> GOAL OF THE EXERCISE
Will you transcribe the entries that follow, exactly and in full?

(Stored items)
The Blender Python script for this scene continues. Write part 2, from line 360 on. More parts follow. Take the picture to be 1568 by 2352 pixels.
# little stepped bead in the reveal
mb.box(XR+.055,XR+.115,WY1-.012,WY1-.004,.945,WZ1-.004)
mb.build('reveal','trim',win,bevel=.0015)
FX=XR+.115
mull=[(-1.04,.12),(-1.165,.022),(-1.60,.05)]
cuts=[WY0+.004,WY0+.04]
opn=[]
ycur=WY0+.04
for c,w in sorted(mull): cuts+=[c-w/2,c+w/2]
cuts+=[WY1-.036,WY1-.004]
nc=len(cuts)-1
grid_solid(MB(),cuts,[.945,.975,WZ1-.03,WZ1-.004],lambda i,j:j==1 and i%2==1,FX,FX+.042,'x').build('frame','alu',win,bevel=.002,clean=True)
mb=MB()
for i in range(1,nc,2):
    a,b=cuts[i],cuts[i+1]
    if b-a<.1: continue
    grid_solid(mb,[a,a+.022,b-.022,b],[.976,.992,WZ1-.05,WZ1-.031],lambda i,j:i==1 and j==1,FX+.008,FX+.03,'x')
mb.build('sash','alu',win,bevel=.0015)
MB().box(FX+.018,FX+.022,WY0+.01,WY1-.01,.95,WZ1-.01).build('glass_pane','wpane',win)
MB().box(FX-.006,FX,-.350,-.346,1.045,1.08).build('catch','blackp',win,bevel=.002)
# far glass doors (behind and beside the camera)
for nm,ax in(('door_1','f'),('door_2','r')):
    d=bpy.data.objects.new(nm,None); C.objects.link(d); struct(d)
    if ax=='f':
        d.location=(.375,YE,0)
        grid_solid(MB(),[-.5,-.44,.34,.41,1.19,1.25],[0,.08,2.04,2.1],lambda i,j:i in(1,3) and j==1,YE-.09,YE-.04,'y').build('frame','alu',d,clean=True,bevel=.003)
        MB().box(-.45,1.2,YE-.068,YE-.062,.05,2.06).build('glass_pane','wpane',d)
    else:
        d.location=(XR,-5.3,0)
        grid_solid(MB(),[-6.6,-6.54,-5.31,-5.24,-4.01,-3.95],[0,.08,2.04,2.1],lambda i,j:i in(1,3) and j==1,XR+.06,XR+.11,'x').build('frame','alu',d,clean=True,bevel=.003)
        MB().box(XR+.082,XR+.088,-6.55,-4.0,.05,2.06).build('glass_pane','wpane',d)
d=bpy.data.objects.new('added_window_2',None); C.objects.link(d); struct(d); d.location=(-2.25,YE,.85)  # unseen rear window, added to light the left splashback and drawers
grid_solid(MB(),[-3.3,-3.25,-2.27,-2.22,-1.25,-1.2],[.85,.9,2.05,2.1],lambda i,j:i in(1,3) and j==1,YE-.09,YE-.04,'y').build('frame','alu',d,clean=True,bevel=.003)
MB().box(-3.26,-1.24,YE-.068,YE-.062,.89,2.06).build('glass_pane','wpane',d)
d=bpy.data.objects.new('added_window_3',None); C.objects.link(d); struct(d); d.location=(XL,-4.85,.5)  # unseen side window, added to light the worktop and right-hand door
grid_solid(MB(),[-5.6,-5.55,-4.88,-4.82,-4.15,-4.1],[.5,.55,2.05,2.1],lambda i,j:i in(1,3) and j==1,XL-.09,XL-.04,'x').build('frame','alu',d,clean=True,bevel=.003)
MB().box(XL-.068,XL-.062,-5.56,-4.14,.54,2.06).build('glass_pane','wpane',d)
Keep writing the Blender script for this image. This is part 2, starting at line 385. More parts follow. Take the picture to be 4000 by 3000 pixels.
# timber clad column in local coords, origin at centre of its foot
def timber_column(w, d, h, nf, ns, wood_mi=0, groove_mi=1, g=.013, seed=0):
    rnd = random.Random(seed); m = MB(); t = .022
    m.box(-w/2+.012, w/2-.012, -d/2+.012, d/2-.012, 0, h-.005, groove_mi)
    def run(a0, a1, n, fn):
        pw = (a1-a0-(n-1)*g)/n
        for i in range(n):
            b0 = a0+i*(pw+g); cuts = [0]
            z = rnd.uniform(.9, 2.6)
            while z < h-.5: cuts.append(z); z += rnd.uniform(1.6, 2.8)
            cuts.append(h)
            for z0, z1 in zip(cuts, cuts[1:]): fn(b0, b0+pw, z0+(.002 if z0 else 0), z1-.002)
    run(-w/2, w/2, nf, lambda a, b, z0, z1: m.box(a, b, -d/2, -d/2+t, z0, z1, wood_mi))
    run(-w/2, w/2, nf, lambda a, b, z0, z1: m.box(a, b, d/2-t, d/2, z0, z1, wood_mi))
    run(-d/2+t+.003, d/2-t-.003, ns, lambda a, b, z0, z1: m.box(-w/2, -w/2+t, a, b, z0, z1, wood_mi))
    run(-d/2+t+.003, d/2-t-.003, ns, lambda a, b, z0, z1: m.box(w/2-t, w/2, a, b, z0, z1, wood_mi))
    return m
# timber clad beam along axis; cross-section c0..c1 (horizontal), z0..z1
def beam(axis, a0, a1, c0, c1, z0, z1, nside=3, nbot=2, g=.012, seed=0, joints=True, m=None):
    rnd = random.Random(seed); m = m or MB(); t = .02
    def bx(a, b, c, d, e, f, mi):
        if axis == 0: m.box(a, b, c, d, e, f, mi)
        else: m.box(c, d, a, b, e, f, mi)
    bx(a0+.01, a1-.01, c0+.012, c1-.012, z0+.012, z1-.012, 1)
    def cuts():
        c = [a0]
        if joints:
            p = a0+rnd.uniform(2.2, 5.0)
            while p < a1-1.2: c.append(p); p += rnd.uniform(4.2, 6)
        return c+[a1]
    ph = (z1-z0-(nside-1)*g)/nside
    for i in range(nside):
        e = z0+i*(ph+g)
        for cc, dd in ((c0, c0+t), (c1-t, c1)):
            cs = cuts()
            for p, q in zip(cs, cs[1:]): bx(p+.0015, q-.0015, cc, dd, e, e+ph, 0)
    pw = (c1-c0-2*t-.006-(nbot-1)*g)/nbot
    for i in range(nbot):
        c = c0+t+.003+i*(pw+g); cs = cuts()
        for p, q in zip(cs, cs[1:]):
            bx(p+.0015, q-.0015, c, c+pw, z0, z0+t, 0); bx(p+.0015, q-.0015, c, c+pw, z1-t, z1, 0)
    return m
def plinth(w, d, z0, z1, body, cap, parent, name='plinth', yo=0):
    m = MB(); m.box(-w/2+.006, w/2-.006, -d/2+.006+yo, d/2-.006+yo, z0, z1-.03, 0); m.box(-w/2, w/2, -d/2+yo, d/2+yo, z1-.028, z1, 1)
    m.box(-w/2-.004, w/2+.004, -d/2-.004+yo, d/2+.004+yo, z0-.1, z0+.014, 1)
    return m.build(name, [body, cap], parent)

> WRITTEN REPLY
The Blender Python script for this scene continues. Write part 2, from line 360 on. More parts follow. Take the picture to be 1568 by 2352 pixels.
# little stepped bead in the reveal
mb.box(XR+.055,XR+.115,WY1-.012,WY1-.004,.945,WZ1-.004)
mb.build('reveal','trim',win,bevel=.0015)
FX=XR+.115
mull=[(-1.04,.12),(-1.165,.022),(-1.60,.05)]
cuts=[WY0+.004,WY0+.04]
opn=[]
ycur=WY0+.04
for c,w in sorted(mull): cuts+=[c-w/2,c+w/2]
cuts+=[WY1-.036,WY1-.004]
nc=len(cuts)-1
grid_solid(MB(),cuts,[.945,.975,WZ1-.03,WZ1-.004],lambda i,j:j==1 and i%2==1,FX,FX+.042,'x').build('frame','alu',win,bevel=.002,clean=True)
mb=MB()
for i in range(1,nc,2):
    a,b=cuts[i],cuts[i+1]
    if b-a<.1: continue
    grid_solid(mb,[a,a+.022,b-.022,b],[.976,.992,WZ1-.05,WZ1-.031],lambda i,j:i==1 and j==1,FX+.008,FX+.03,'x')
mb.build('sash','alu',win,bevel=.0015)
MB().box(FX+.018,FX+.022,WY0+.01,WY1-.01,.95,WZ1-.01).build('glass_pane','wpane',win)
MB().box(FX-.006,FX,-.350,-.346,1.045,1.08).build('catch','blackp',win,bevel=.002)
# far glass doors (behind and beside the camera)
for nm,ax in(('door_1','f'),('door_2','r')):
    d=bpy.data.objects.new(nm,None); C.objects.link(d); struct(d)
    if ax=='f':
        d.location=(.375,YE,0)
        grid_solid(MB(),[-.5,-.44,.34,.41,1.19,1.25],[0,.08,2.04,2.1],lambda i,j:i in(1,3) and j==1,YE-.09,YE-.04,'y').build('frame','alu',d,clean=True,bevel=.003)
        MB().box(-.45,1.2,YE-.068,YE-.062,.05,2.06).build('glass_pane','wpane',d)
    else:
        d.location=(XR,-5.3,0)
        grid_solid(MB(),[-6.6,-6.54,-5.31,-5.24,-4.01,-3.95],[0,.08,2.04,2.1],lambda i,j:i in(1,3) and j==1,XR+.06,XR+.11,'x').build('frame','alu',d,clean=True,bevel=.003)
        MB().box(XR+.082,XR+.088,-6.55,-4.0,.05,2.06).build('glass_pane','wpane',d)
d=bpy.data.objects.new('added_window_2',None); C.objects.link(d); struct(d); d.location=(-2.25,YE,.85)  # unseen rear window, added to light the left splashback and drawers
grid_solid(MB(),[-3.3,-3.25,-2.27,-2.22,-1.25,-1.2],[.85,.9,2.05,2.1],lambda i,j:i in(1,3) and j==1,YE-.09,YE-.04,'y').build('frame','alu',d,clean=True,bevel=.003)
MB().box(-3.26,-1.24,YE-.068,YE-.062,.89,2.06).build('glass_pane','wpane',d)
d=bpy.data.objects.new('added_window_3',None); C.objects.link(d); struct(d); d.location=(XL,-4.85,.5)  # unseen side window, added to light the worktop and right-hand door
grid_solid(MB(),[-5.6,-5.55,-4.88,-4.82,-4.15,-4.1],[.5,.55,2.05,2.1],lambda i,j:i in(1,3) and j==1,XL-.09,XL-.04,'x').build('frame','alu',d,clean=True,bevel=.003)
MB().box(XL-.068,XL-.062,-5.56,-4.14,.54,2.06).build('glass_pane','wpane',d)
Keep writing the Blender script for this image. This is part 2, starting at line 385. More parts follow. Take the picture to be 4000 by 3000 pixels.
# timber clad column in local coords, origin at centre of its foot
def timber_column(w, d, h, nf, ns, wood_mi=0, groove_mi=1, g=.013, seed=0):
    rnd = random.Random(seed); m = MB(); t = .022
    m.box(-w/2+.012, w/2-.012, -d/2+.012, d/2-.012, 0, h-.005, groove_mi)
    def run(a0, a1, n, fn):
        pw = (a1-a0-(n-1)*g)/n
        for i in range(n):
            b0 = a0+i*(pw+g); cuts = [0]
            z = rnd.uniform(.9, 2.6)
            while z < h-.5: cuts.append(z); z += rnd.uniform(1.6, 2.8)
            cuts.append(h)
            for z0, z1 in zip(cuts, cuts[1:]): fn(b0, b0+pw, z0+(.002 if z0 else 0), z1-.002)
    run(-w/2, w/2, nf, lambda a, b, z0, z1: m.box(a, b, -d/2, -d/2+t, z0, z1, wood_mi))
    run(-w/2, w/2, nf, lambda a, b, z0, z1: m.box(a, b, d/2-t, d/2, z0, z1, wood_mi))
    run(-d/2+t+.003, d/2-t-.003, ns, lambda a, b, z0, z1: m.box(-w/2, -w/2+t, a, b, z0, z1, wood_mi))
    run(-d/2+t+.003, d/2-t-.003, ns, lambda a, b, z0, z1: m.box(w/2-t, w/2, a, b, z0, z1, wood_mi))
    return m
# timber clad beam along axis; cross-section c0..c1 (horizontal), z0..z1
def beam(axis, a0, a1, c0, c1, z0, z1, nside=3, nbot=2, g=.012, seed=0, joints=True, m=None):
    rnd = random.Random(seed); m = m or MB(); t = .02
    def bx(a, b, c, d, e, f, mi):
        if axis == 0: m.box(a, b, c, d, e, f, mi)
        else: m.box(c, d, a, b, e, f, mi)
    bx(a0+.01, a1-.01, c0+.012, c1-.012, z0+.012, z1-.012, 1)
    def cuts():
        c = [a0]
        if joints:
            p = a0+rnd.uniform(2.2, 5.0)
            while p < a1-1.2: c.append(p); p += rnd.uniform(4.2, 6)
        return c+[a1]
    ph = (z1-z0-(nside-1)*g)/nside
    for i in range(nside):
        e = z0+i*(ph+g)
        for cc, dd in ((c0, c0+t), (c1-t, c1)):
            cs = cuts()
            for p, q in zip(cs, cs[1:]): bx(p+.0015, q-.0015, cc, dd, e, e+ph, 0)
    pw = (c1-c0-2*t-.006-(nbot-1)*g)/nbot
    for i in range(nbot):
        c = c0+t+.003+i*(pw+g); cs = cuts()
        for p, q in zip(cs, cs[1:]):
            bx(p+.0015, q-.0015, c, c+pw, z0, z0+t, 0); bx(p+.0015, q-.0015, c, c+pw, z1-t, z1, 0)
    return m
def plinth(w, d, z0, z1, body, cap, parent, name='plinth', yo=0):
    m = MB(); m.box(-w/2+.006, w/2-.006, -d/2+.006+yo, d/2-.006+yo, z0, z1-.03, 0); m.box(-w/2, w/2, -d/2+yo, d/2+yo, z1-.028, z1, 1)
    m.box(-w/2-.004, w/2+.004, -d/2-.004+yo, d/2+.004+yo, z0-.1, z0+.014, 1)
    return m.build(name, [body, cap], parent)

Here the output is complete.